Tips: Learn anatomy, start light, escalate slowly, and watch breath, colour, and mood closely.
What it is: Gives ongoing control to a Master/Mistress, often 24/7 within agreed rules.
Why people like it: Deep purpose, clarity, and the relief of full service.
Tips: Use contracts, regular reviews, safewords, and planned breaks. Protect work, finances, and family life.
What it is: Likes to be led or to follow instructions; may be sexual only or part of daily life.
Why people like it: Surrender, focus, praise, and relief from decision fatigue.
Tips: Share limits clearly. Ask for check-ins and specific feedback so you feel safe and seen.
What it is: Sometimes dominant/top, sometimes submissive/bottom.

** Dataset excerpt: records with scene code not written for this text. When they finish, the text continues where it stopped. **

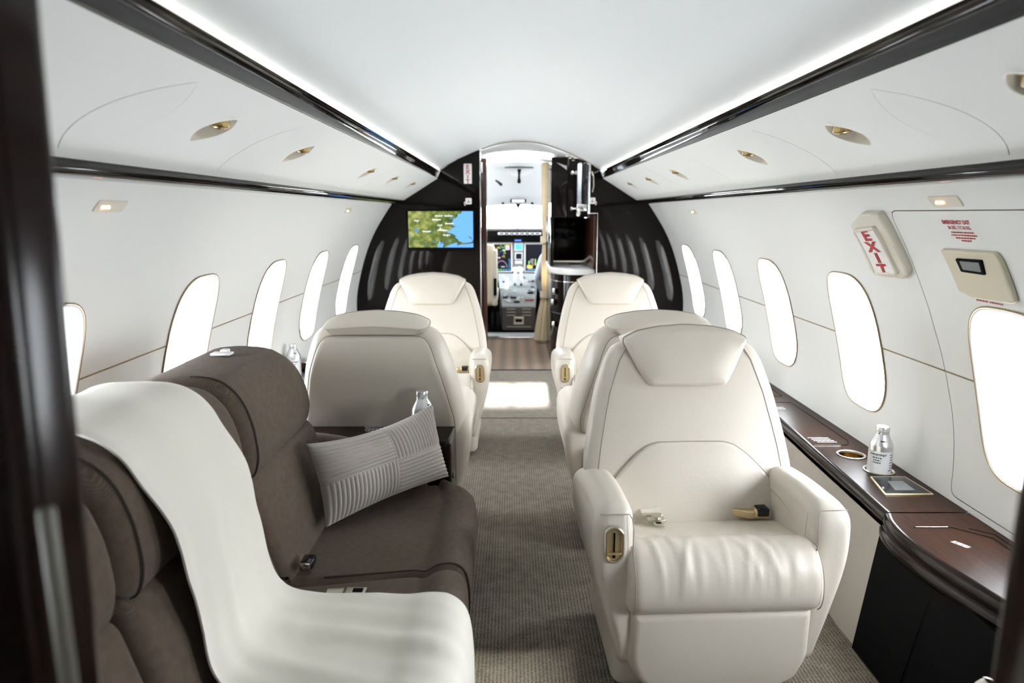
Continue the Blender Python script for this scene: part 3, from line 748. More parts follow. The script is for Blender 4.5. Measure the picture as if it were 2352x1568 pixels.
gs = thing('glareshield', 'black glareshield panel with a row of pale knobs under the windshield', 'panel', (0, 7.6, .9))
b = MB(); b.slab(fillet([(7.42, .965), (7.50, .995), (8.0, 1.0), (8.0, .84), (7.55, .84), (7.44, .90)], .012), -.72, .74, .01, lambda a, c, h: (h, a, c)); b.build('hood', 'black', gs)
x = -.195
for i in range(17):
    r = .013
    if i % 2 == 0: b = MB(); b.lathe([(0, -.02), (r, -.018), (r, 0)], (x, 7.425, .938), 12, 'y'); b.build('knob', 'palegrey', gs)
    else:
        for dz in (.010, -.010): b = MB(); b.box((x, 7.42, .938 + dz), (.022, .010, .008), .002); b.build('button', 'palegrey', gs)
    x += .0275
b = MB(); b.box((.01, 7.50, .865), (.07, .006, .02), .002); b.build('badge', 'scr_blue', gs)
ip = thing('instrument_panel', 'grey cockpit instrument panel with two large dark displays', 'panel', (0, 7.62, .68))
b = MB(); b.box((0.02, 7.66, .62), (1.3, .06, .44), .008); b.build('panel', 'grey', ip)
def cp(u, v, y=7.62): x, z = bk(u, v, y); return x, z
for u0, u1, kind in ((1134, 1174, 0), (1207, 1247, 1)):
    xa, zb = cp(u0, 560.5); xb, za = cp(u1, 622)
    b = MB(); b.slab(rrect(xa - .012, xb + .012, za - .012, zb + .012, .008), 7.612, 7.64, .003, lambda a, c, h: (a, h, c)); bz = b.build('display_bezel', 'palegrey', ip)
    b = MB(); w_, h_ = xb - xa, zb - za
    def dq(u, v, y=7.6108): return (xa + w_ * u, y, zb - h_ * v)
    def rect(u, v, du, dv, mi): b.poly([dq(u, v + dv, 7.610), dq(u + du, v + dv, 7.610), dq(u + du, v, 7.610), dq(u, v, 7.610)], mi)
    b.poly([dq(0, 1), dq(1, 1), dq(1, 0), dq(0, 0)], 0)
    rd = random.Random(kind + 2)
    if kind == 0:
        rect(.68, .03, .24, .03, 3); rect(.68, .07, .24, .14, 4)
        for i in range(26): rect(rd.uniform(.03, .62), rd.uniform(.03, .5), rd.uniform(.03, .10), .018, rd.choice((2, 2, 3, 5, 6)))
        rect(.50, .20, .18, .05, 2); rect(.12, .48, .10, .05, 5); rect(.27, .48, .10, .05, 4)
        arc = [(.45 + .33 * cos(a), .92 - .30 * sin(a)) for a in np.linspace(.15, PI - .15, 26)]
        b.tube([dq(u, v, 7.610) for u, v in arc], .0016, 5, mi=4)
        for i in range(8): rect(.86, .55 + i * .045, .09, .012, 1)
        for i in range(6): rect(.05 + i * .16, .93, .09, .03, rd.choice((1, 2)))
        rect(.43, .83, .2, .02, 7)
    else:
        for u, v, du, dv, mi in ((.05, .86, .28, .02, 4), (.10, .78, .24, .07, 3), (.14, .83, .26, .07, 3), (.18, .62, .05, .14, 2), (.30, .56, .03, .15, 4), (.40, .56, .03, .26, 4), (.36, .55, .1, .02, 4), (.54, .55, .05, .22, 2), (.54, .72, .06, .06, 3), (.72, .60, .03, .18, 4), (.78, .75, .2, .1, 3), (.84, .55, .04, .16, 3), (.1, .93, .8, .025, 1)): rect(u, v, du, dv, mi)
    b.build('screen', ['scr_black', 'scr_cyan', 'scr_green', 'scr_yellow', 'scr_pink', 'scr_blue', 'scr_orange', 'scr_white'], bz)
for u0, u1, v0, v1, mt in ((1183.5, 1199, 560, 573.5, 'scr_cyan'), (1185, 1198, 582, 594.5, 'scr_black')):
    xa, zb = cp(u0, v0); xb, za = cp(u1, v1)
    b = MB(); b.slab(rrect(xa - .010, xb + .010, za - .010, zb + .010, .006), 7.612, 7.64, .003, lambda a, c, h: (a, h, c)); bz = b.build('display_bezel', 'palegrey', ip)
    b = MB(); b.slab(rrect(xa, xb, za, zb, .003), 7.608, 7.612, .001, lambda a, c, h: (a, h, c)); b.build('screen', mt, bz)
for p, d in [((-.022 + .02 * i + .01, 7.62, .615), (.014, .012, .03)) for i in range(4)] + [((.03, 7.62, .545), (.018, .02, .05)), ((-.02, 7.62, .55), (.022, .02, .016))]:
    b = MB(); b.box(p, d, .003); b.build('button', 'white', ip)
# centre pedestal
cp_ = thing('centre_pedestal', 'cockpit centre pedestal covered in pale switch panels with a taupe box end', 'console', (.01, 6.9, 0))
PW = lambda y: np.interp(y, [6.6, 7.5], [.162, .215])
b = MB(); b.loft([[(.01 - .162, 6.60, 0.03), (.01 + .162, 6.60, 0.03), (.01 + .162, 6.60, .25), (.01 - .162, 6.60, .25)], [(.01 - .2, 7.6, 0.03), (.01 + .2, 7.6, 0.03), (.01 + .2, 7.6, .46), (.01 - .2, 7.6, .46)]], True, True, True); b.build('body', 'boxbrown', cp_)
b = MB(); b.box((.01, 6.596, .14), (.318, .012, .225), .004); b.build('end_panel', 'boxbrown', cp_)
for x, z, w_ in [(x, z, .085) for z in (.235, .205, .175) for x in (-.065, .085)] + [(.01, .062, .24)]:
    b = MB(); b.box((x, 6.588, z), (w_, .006, .004), .001); b.build('slot', 'beige', cp_)
b = MB(); b.slab(rrect(-.040, .060, .085, .160, .006), 6.578, 6.594, .004, lambda a, c, h: (a, h, c)); hb = b.build('latch_frame', 'nickel', cp_)
b = MB(); b.slab(rrect(-.022, .042, .110, .140, .004), 6.572, 6.58, .002, lambda a, c, h: (a, h, c)); b.build('latch', 'black', hb)
def pt(x, y, h=0): return (.01 + x, y, .255 + (y - 6.6) * .245 + h)
b = MB(); b.loft([[pt(s_ * (PW(y) + .002), y, h) for s_, h in ((-1, -.01), (-1, .008), (1, .008), (1, -.01))] for y in np.linspace(6.595, 7.56, 8)], True, True, True); b.build('top_panel', 'pedestal', cp_)
rd = random.Random(11)
for i in range(46):
    y = rd.uniform(6.66, 7.45); x = rd.uniform(-.88, .88) * PW(y)
    if abs(x) < .05 and 7.0 < y < 7.4: continue
    h = rd.choice((.006, .012, .016)); b = MB(); b.box(pt(x, y, .008 + h / 2), (rd.uniform(.012, .035), rd.uniform(.015, .05), h), .002); b.build('switch', rd.choice(('grey', 'white', 'white', 'palegrey')), cp_)
for x, y in ((-.13, 6.83), (-.05, 6.82), (.12, 6.95), (-.14, 7.28), (.14, 7.3), (-.02, 6.70)):
    b = MB(); b.box(pt(x, y, .012), (.055, .05, .012), .003); b.build('dark_switch', 'black', cp_)
b = MB(); b.box(pt(.105, 6.745, .013), (.085, .03, .012), .003); b.build('red_guard', 'red', cp_)
for x in (-.045, .02):
    b = MB(); b.box(pt(x + .01, 7.2, .014), (.02, .18, .012), .002); b.build('throttle_slot', 'black', cp_)
b = MB(); b.box(pt(0, 7.36, .115), (.11, .045, .05), .016, n=3); b.tube([pt(-.035, 7.3, .02), pt(-.03, 7.35, .10)], .012, 8); b.tube([pt(.035, 7.3, .02), pt(.03, 7.35, .10)], .012, 8); b.build('throttle', 'white', cp_)
b = MB(); b.tube([pt(-.12, 7.10, .0), pt(-.12, 7.14, .10)], .017, 10); b.build('flap_lever', 'white', cp_)
# left cockpit seat
ps = thing('pilot_seat', 'beige cockpit seat seen edge-on left of the pedestal', 'seat', (-.36, 6.9, 0))
b = MB(); b.slab(resample(fillet([(6.72, .27), (6.78, .24), (7.28, .22), (7.28, .30), (6.86, .36), (6.80, .84), (6.72, .86), (6.68, .80)], .04), .05), -.60, -.225, .045, lambda a, c, h: (h, a, c)); b.build('upholstery', 'curtain', ps)
b = MB(); b.slab(rrect(-.258, -.20, 6.70, 6.78, .02), .25, .80, .015); b.build('back_shell', 'palebeige', ps)
b = MB(); b.box((-.222, 6.685, .44), (.03, .02, .17), .006); b.build('belt_reel', 'black', ps)
b = MB(); b.slab(fillet([(6.74, .30), (7.06, .32), (7.06, .40), (6.76, .40)], .02), -.24, -.195, .014, lambda a, c, h: (h, a, c)); b.build('armrest', 'palebeige', ps)
b = MB(); b.tube([(-.225, 6.72, .24), (-.225, 6.72, .02)], .014, 8); b.box((-.225, 6.72, .02), (.05, .10, .04), .008); b.build('leg', 'black', ps)
for x, y in ((-.55, 6.95), (-.3, 7.15)):
    b = MB(); b.tube([(x, y, .24), (x, y, 0)], .02, 8); b.build('leg', 'black', ps)
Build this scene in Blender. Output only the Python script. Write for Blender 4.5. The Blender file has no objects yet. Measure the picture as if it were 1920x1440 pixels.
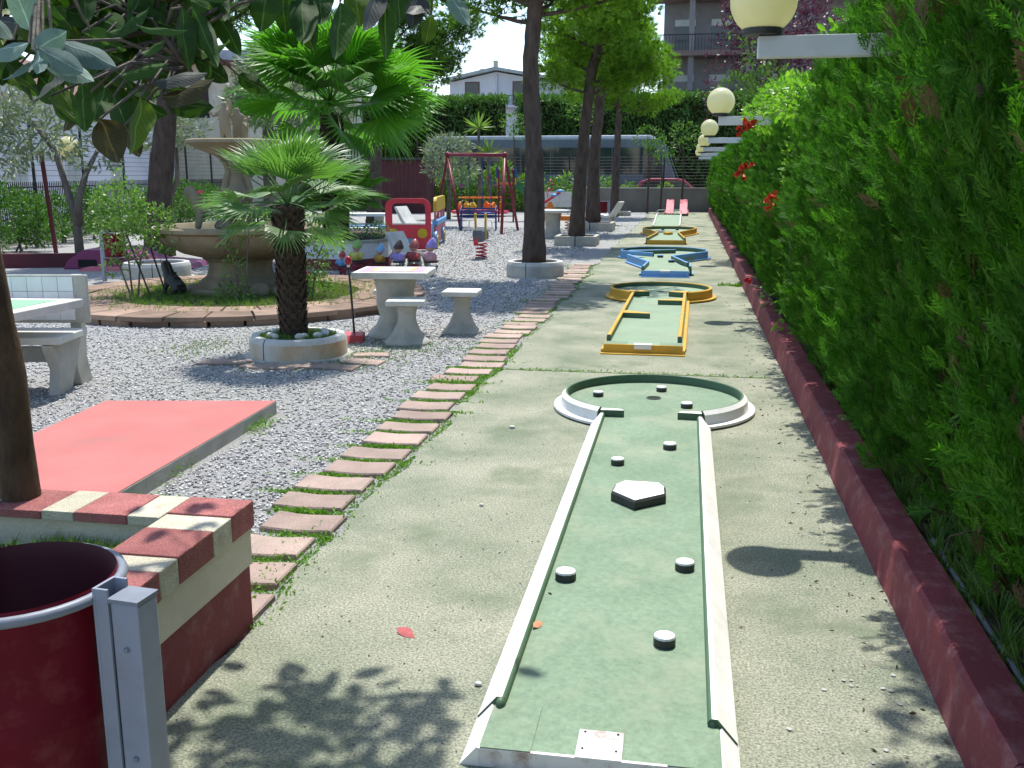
import bpy, math, random
import numpy as np
from mathutils import Vector, Matrix
PI = math.pi
rad = math.radians
RD = random.Random(11)
rng = np.random.default_rng(5)
sc = bpy.context.scene
COL = sc.collection

# ---------------------------------------------------------------- camera, sky, sun, exposure
cd = bpy.data.cameras.new('camera'); cam = bpy.data.objects.new('camera', cd); COL.objects.link(cam)
cam.location = (0, 0, 1.75); cam.rotation_euler = (rad(90 - 12.02), 0, rad(10.014))
cd.sensor_width = 36; cd.lens = 34.69; cd.clip_start = 0.05; cd.clip_end = 2000
sc.camera = cam
wd = bpy.data.worlds.new('World'); sc.world = wd; wd.use_nodes = True
SUN = Vector((-0.05, 1.22, 2.65)).normalized()
nt = wd.node_tree
sky = nt.nodes.new('ShaderNodeTexSky'); sky.sky_type = 'NISHITA'; sky.sun_disc = False
sky.sun_elevation = math.asin(SUN.z); sky.sun_rotation = rad(-2.3)
sky.air_density = 1.0; sky.dust_density = 0.8; sky.ozone_density = 1.0
nt.links.new(sky.outputs[0], nt.nodes['Background'].inputs[0]); nt.nodes['Background'].inputs[1].default_value = 0.15
sl = bpy.data.lights.new('sun', 'SUN'); sl.energy = 3.55; sl.angle = rad(0.53); sl.color = (1.0, 0.965, 0.90)
so = bpy.data.objects.new('sun', sl); COL.objects.link(so); so.location = (0, 0, 30)
so.rotation_euler = (-SUN).to_track_quat('-Z', 'Y').to_euler()
vs = sc.view_settings; vs.view_transform = 'Standard'; vs.look = 'None'; vs.gamma = 1; vs.exposure = 0.9; vs.use_curve_mapping = False
sc.cycles.max_bounces = 5; sc.cycles.diffuse_bounces = 3; sc.cycles.glossy_bounces = 2; sc.cycles.transmission_bounces = 3; sc.cycles.transparent_max_bounces = 8; sc.cycles.use_adaptive_sampling = True
sc.cycles.adaptive_threshold = 0.02; sc.cycles.use_denoising = True

# ---------------------------------------------------------------- materials
MATS = {}
def _n(m, t, **kw):
    n = m.node_tree.nodes.new(t)
    for k, v in kw.items(): setattr(n, k, v)
    return n
def _mix(m, a, b, fac, blend='MIX'):
    x = _n(m, 'ShaderNodeMix', data_type='RGBA', blend_type=blend)
    for s, v in ((6, a), (7, b), (0, fac)):
        if hasattr(v, 'links'): m.node_tree.links.new(v, x.inputs[s])
        else: x.inputs[s].default_value = v if s == 0 else (*v, 1)
    return x.outputs[2]
def _ramp(m, src, a, b):
    r = _n(m, 'ShaderNodeMapRange'); r.inputs[1].default_value = a; r.inputs[2].default_value = b
    m.node_tree.links.new(src, r.inputs[0]); return r.outputs[0]
def _noise(m, co, scale, detail=4, rough=.55):
    x = _n(m, 'ShaderNodeTexNoise'); x.inputs['Scale'].default_value = scale; x.inputs['Detail'].default_value = detail
    x.inputs['Roughness'].default_value = rough; m.node_tree.links.new(co, x.inputs['Vector']); return x.outputs['Fac']
def mat(name, c1, c2=None, scale=3.0, rough=.6, bump=0.0, bscale=60.0, spec=.35, metal=0.0, dirt=None, dscale=1.2, damt=.5,
        grain=0.0, gscale=150.0, rnd=0.0, coat=0.0, stretch=None, world=False):
    if name in MATS: return MATS[name]
    m = bpy.data.materials.new(name); m.use_nodes = True; MATS[name] = m
    L = m.node_tree.links; b = m.node_tree.nodes['Principled BSDF']
    if world: co = _n(m, 'ShaderNodeNewGeometry').outputs['Position']
    else: co = _n(m, 'ShaderNodeTexCoord').outputs['Object']
    if stretch:
        mp = _n(m, 'ShaderNodeMapping'); mp.inputs['Scale'].default_value = stretch; L.new(co, mp.inputs[0]); co2 = mp.outputs[0]
    else: co2 = co
    c2 = c2 or tuple(x * .78 for x in c1)
    col = _mix(m, c1, c2, _ramp(m, _noise(m, co2, scale), .36, .66))
    if grain: 
        g = _ramp(m, _noise(m, co, gscale, 2, .7), .3, .7)
        dk = _mix(m, (1 - grain,) * 3, (1 + grain * .6,) * 3, g); col = _mix(m, col, dk, 1.0, 'MULTIPLY')
    if dirt:
        col = _mix(m, col, dirt, None or _mul(m, _ramp(m, _noise(m, co2, dscale, 6, .65), .5, .72), damt))
    if rnd:
        oi = _n(m, 'ShaderNodeObjectInfo').outputs['Random']
        col = _mix(m, col, _mix(m, (1 - rnd,) * 3, (1 + rnd * .5,) * 3, oi), 1.0, 'MULTIPLY')
    L.new(col, b.inputs['Base Color']); b.inputs['Roughness'].default_value = rough
    b.inputs['Specular IOR Level'].default_value = spec; b.inputs['Metallic'].default_value = metal
    b.inputs['Coat Weight'].default_value = coat
    if bump:
        bp = _n(m, 'ShaderNodeBump'); bp.inputs['Strength'].default_value = bump; bp.inputs['Distance'].default_value = .02
        L.new(_noise(m, co2, bscale, 5, .65), bp.inputs['Height']); L.new(bp.outputs[0], b.inputs['Normal'])
    return m
def _mul(m, a, k):
    x = _n(m, 'ShaderNodeMath', operation='MULTIPLY'); m.node_tree.links.new(a, x.inputs[0]); x.inputs[1].default_value = k; return x.outputs[0]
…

Why people like it: Flexibility, learning both sides, and meeting different partners’ needs.
Tips: Agree who leads in each scene and for how long. Avoid rapid switching if it causes confusion.
What it is: Prefers standard sex and mainstream relationship models.
Why people like it: Comfort, simplicity, and clarity—equally valid.
Tips: Communicate desires openly. You can borrow light BDSM elements (e.g., blindfolds) if curious.
What it is: Enjoys watching nudity or sexual activity.
Why people like it: Arousal from seeing real reactions and energy between others.
Tips: Only watch with consent. Discuss distance, talking rules, and whether touching yourself is allowed.
What it is: Enjoys being watched nude or during sexual activity.
Why people like it: Thrill, confidence, and being the centre of attention.
Tips: Keep it legal and private-venue only. Agree camera/phone rules and who may be present.
What it is: An open-minded person who wants to try many things before deciding what they like.
Why people like it: Curiosity and learning through experience builds self-knowledge fast.
Tips: Keep a shared “yes/maybe/no” list, try one new element per scene, and debrief to track what works.
Consent: Freely given, reversible, informed, specific, and enthusiastic—stop any time.
Communication: Use simple traffic-light words (green/yellow/red). Check in during and after.
Aftercare: Water, warmth, reassurance, snacks, rest, and a next-day message. Plan it before you play.